[Scene modeling code data]
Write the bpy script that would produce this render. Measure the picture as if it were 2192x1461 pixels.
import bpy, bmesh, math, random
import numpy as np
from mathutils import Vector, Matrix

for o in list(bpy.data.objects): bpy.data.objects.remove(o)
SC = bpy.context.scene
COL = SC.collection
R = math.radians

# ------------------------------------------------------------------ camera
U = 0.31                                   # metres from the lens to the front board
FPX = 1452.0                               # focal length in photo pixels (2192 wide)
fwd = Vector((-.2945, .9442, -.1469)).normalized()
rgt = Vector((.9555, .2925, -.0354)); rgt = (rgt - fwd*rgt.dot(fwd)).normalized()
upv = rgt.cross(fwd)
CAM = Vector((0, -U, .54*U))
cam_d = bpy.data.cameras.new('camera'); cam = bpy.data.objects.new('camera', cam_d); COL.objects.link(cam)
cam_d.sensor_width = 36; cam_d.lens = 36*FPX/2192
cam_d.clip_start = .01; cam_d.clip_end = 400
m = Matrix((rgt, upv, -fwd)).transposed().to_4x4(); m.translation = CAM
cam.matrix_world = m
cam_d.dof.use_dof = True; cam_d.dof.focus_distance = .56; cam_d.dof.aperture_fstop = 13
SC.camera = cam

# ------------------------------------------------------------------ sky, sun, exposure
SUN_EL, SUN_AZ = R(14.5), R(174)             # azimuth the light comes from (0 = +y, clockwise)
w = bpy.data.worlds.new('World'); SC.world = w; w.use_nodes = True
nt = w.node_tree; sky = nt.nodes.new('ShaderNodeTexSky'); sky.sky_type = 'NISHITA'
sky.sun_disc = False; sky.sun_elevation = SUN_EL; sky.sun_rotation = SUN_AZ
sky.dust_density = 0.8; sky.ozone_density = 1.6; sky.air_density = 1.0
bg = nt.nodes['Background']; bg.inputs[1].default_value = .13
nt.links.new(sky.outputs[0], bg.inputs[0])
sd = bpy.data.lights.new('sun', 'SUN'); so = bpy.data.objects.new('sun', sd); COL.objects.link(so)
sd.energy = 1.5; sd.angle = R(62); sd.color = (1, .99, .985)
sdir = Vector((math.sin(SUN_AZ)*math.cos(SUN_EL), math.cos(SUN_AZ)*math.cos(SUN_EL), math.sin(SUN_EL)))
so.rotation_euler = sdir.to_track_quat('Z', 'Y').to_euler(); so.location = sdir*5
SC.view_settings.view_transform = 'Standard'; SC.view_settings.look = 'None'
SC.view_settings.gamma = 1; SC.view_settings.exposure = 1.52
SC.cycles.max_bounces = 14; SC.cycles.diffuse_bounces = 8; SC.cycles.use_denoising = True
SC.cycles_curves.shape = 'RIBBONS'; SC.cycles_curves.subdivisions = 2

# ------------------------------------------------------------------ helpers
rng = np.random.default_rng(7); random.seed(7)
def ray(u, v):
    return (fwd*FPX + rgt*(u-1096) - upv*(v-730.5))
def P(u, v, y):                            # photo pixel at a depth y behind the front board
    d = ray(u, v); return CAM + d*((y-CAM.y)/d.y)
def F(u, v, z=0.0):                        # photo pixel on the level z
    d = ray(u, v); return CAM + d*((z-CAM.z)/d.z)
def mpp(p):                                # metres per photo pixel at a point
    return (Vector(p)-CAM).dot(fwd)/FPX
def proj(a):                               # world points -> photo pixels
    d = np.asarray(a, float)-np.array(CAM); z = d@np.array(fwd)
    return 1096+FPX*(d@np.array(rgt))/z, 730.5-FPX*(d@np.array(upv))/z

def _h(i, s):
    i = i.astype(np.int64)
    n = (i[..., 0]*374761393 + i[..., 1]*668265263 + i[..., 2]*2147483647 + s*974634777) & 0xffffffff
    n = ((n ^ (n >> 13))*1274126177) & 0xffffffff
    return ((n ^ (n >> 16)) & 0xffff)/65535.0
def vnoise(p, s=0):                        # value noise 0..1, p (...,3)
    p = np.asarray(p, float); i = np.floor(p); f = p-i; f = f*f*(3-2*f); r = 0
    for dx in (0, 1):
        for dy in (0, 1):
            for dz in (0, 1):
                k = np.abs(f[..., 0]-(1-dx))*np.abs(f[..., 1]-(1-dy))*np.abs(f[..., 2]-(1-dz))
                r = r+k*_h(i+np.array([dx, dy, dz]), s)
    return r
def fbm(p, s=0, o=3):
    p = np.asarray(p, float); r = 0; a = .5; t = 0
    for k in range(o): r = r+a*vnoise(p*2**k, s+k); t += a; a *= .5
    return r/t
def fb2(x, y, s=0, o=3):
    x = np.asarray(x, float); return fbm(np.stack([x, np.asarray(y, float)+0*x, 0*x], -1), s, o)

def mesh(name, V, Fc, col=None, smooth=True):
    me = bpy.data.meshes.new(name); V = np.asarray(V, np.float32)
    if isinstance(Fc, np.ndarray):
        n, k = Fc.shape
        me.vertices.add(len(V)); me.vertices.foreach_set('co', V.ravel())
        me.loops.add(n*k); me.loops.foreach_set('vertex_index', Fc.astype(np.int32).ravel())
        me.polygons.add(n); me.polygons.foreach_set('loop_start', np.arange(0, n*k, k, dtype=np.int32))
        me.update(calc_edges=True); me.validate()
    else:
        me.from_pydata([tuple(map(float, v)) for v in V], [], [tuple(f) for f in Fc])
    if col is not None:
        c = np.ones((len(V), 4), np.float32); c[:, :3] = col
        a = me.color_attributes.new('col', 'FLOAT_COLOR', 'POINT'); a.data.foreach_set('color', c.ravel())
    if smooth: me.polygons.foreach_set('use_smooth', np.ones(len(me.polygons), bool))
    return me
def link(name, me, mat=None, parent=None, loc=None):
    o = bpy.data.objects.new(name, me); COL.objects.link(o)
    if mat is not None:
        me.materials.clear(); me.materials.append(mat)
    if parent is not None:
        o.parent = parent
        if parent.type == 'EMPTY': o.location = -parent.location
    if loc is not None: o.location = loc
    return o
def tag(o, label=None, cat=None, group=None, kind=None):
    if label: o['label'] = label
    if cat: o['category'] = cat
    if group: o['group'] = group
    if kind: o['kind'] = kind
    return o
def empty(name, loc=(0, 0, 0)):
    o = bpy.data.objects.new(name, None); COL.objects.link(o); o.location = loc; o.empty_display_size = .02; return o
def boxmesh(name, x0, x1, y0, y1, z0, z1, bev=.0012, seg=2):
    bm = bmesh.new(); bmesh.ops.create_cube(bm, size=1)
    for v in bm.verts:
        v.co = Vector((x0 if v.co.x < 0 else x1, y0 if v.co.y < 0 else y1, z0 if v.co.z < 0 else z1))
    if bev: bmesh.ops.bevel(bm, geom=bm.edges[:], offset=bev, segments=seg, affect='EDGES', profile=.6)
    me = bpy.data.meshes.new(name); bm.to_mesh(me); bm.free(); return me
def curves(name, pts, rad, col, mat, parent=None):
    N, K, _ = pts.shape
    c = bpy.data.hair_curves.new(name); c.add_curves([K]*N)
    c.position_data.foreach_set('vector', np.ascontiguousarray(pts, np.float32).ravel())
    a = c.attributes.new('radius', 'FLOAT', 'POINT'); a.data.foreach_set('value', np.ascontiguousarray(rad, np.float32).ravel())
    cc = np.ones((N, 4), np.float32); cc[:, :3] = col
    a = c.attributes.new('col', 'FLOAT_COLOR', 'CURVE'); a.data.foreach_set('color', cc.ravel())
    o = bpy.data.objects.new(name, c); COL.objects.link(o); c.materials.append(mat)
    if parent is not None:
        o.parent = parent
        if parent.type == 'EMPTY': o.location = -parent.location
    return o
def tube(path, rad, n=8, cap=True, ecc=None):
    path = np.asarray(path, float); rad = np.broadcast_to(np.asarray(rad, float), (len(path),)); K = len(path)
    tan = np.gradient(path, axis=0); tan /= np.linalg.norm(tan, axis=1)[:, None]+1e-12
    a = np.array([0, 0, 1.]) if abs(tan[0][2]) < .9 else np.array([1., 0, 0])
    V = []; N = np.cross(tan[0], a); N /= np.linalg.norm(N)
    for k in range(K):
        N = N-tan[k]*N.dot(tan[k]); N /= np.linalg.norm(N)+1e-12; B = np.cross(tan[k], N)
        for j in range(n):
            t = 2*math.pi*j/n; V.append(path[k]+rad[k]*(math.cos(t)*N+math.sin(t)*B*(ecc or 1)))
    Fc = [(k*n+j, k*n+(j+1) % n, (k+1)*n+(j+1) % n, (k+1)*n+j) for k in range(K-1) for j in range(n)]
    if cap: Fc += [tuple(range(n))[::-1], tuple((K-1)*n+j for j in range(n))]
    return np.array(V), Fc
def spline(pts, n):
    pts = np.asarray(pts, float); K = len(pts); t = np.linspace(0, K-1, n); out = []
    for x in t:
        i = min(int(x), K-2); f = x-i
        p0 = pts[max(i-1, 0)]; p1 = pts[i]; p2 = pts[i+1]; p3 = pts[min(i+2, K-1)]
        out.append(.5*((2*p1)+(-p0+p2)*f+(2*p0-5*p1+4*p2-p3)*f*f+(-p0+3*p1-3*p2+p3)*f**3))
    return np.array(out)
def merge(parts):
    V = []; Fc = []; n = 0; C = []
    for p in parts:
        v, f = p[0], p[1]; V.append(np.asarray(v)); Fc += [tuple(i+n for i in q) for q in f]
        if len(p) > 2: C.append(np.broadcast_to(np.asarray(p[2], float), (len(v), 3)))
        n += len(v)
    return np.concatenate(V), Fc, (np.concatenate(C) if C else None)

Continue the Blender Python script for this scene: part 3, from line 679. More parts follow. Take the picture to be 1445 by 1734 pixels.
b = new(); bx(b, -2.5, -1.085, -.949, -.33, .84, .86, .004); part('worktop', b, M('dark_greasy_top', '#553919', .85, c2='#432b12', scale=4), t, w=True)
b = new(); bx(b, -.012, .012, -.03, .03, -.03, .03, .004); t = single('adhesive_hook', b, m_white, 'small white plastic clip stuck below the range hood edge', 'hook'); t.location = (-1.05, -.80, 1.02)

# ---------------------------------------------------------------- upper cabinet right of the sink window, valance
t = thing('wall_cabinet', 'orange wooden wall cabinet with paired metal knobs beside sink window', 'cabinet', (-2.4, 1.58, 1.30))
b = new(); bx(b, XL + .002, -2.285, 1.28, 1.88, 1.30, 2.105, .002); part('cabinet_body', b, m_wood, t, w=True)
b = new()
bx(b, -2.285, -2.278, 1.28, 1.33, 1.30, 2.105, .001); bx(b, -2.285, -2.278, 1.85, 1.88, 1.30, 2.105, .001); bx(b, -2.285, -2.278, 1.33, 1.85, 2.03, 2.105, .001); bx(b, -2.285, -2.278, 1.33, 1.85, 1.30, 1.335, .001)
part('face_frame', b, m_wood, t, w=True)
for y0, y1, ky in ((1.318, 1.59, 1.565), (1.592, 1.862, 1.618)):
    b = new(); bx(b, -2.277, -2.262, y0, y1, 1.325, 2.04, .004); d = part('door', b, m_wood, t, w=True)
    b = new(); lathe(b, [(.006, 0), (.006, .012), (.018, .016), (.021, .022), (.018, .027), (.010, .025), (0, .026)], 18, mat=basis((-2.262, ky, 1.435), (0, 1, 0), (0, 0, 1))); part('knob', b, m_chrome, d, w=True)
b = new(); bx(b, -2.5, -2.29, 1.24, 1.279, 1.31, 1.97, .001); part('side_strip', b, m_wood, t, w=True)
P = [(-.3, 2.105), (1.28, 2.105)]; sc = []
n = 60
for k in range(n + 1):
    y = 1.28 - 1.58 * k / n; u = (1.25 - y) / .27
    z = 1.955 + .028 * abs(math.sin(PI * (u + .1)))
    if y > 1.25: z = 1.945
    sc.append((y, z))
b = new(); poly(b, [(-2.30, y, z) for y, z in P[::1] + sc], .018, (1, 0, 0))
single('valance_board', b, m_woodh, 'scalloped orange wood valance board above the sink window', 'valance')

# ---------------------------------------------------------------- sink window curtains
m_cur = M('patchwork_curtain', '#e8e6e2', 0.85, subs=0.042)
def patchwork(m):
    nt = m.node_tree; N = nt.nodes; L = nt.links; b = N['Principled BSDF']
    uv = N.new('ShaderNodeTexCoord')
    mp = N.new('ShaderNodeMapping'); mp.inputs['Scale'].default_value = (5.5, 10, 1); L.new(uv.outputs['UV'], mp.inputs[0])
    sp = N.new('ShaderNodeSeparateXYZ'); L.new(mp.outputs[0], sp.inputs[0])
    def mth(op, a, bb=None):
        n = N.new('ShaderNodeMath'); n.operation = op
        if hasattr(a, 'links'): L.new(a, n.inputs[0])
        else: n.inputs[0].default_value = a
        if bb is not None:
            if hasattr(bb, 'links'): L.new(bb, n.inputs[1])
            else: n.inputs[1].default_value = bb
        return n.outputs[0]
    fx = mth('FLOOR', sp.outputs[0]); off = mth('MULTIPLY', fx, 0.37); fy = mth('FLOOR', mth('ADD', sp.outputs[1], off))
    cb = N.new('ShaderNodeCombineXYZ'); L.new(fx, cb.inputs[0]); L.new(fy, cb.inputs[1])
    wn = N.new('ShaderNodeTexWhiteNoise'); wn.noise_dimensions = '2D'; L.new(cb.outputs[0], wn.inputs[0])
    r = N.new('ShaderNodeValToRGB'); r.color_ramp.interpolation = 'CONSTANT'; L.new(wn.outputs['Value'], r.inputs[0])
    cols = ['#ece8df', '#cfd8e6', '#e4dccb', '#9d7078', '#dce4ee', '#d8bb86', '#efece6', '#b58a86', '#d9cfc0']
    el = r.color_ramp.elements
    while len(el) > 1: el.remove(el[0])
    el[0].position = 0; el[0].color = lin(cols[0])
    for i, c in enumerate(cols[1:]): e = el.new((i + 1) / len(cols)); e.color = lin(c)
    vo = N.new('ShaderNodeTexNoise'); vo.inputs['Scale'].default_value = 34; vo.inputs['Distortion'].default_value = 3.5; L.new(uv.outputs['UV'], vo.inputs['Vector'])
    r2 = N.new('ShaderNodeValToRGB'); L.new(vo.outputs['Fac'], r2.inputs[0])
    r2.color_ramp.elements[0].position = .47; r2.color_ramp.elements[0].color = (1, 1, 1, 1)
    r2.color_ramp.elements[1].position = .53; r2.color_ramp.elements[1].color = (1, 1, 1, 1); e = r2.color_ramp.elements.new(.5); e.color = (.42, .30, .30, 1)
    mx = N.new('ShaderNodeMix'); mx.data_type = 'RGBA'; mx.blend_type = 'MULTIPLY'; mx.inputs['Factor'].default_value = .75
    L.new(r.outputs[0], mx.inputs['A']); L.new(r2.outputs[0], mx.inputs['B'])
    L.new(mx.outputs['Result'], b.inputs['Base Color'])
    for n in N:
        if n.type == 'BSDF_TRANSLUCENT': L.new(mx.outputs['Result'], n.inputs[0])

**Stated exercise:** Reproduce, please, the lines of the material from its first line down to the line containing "SC.camera = cam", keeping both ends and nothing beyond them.

**Reply:**
Write the bpy script that would produce this render. Measure the picture as if it were 2192x1461 pixels.
import bpy, bmesh, math, random
import numpy as np
from mathutils import Vector, Matrix

for o in list(bpy.data.objects): bpy.data.objects.remove(o)
SC = bpy.context.scene
COL = SC.collection
R = math.radians

# ------------------------------------------------------------------ camera
U = 0.31                                   # metres from the lens to the front board
FPX = 1452.0                               # focal length in photo pixels (2192 wide)
fwd = Vector((-.2945, .9442, -.1469)).normalized()
rgt = Vector((.9555, .2925, -.0354)); rgt = (rgt - fwd*rgt.dot(fwd)).normalized()
upv = rgt.cross(fwd)
CAM = Vector((0, -U, .54*U))
cam_d = bpy.data.cameras.new('camera'); cam = bpy.data.objects.new('camera', cam_d); COL.objects.link(cam)
cam_d.sensor_width = 36; cam_d.lens = 36*FPX/2192
cam_d.clip_start = .01; cam_d.clip_end = 400
m = Matrix((rgt, upv, -fwd)).transposed().to_4x4(); m.translation = CAM
cam.matrix_world = m
cam_d.dof.use_dof = True; cam_d.dof.focus_distance = .56; cam_d.dof.aperture_fstop = 13
SC.camera = cam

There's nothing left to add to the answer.